Others want to stay the course in Afghanistan to ensure that al-Qaeda is never again able to establish bases there. Well, al-Qaeda has adapted to the loss of Afghanistan. In fact, its post-9/11 decentralized organization has made its members much more difficult to track and target. Many in our military would welcome al-Qaeda’s finding a new safe haven where it can set up camps and begin to mass again. Unlike in the years before 2001, there is today no reluctance among the American military to strike terror groups wherever they are found. Departing Afghanistan would not mean we will not go back if it is in our interest to do so. In the future, though, we won’t stay for any longer than it takes to eliminate those who threaten us.
The military has done everything that has been asked of it in Afghanistan. It has, in fact, performed magnificently under the most trying of conditions. Our armed forces have fought and died in a hundred places we have never heard of. But it is now time to honor their service and start bringing them home. What becomes of Afghanistan now is up to the Afghanis. The world is becoming a much more dangerous place. We must begin conserving our blood and treasure for possible use in places much more vital to our national interest and safety (as Afghanistan was in 2001) — places where we can make a real difference.

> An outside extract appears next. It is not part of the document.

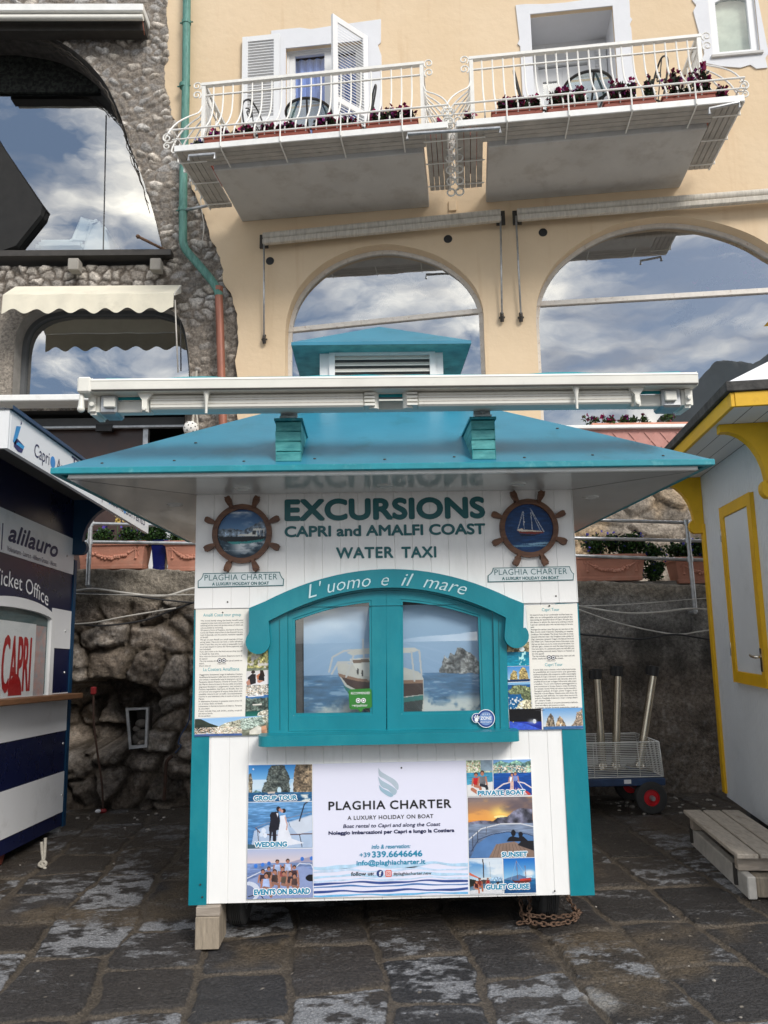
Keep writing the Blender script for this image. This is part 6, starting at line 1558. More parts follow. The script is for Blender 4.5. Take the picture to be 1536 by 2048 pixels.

As Lacy writes; “Afghanistan can swim on its own. If it sinks, the blame lies with the Afghans. We have created an army of over 400,000 Afghans, who are paid twice the rate of the average Afghan worker. That army is well trained and well equipped, and it outnumbers the Taliban by more than 40 to one. Let’s wish them well and let them get on with building their own nation. It already works well enough.”
“If the Afghans want it to work better, let them do it.”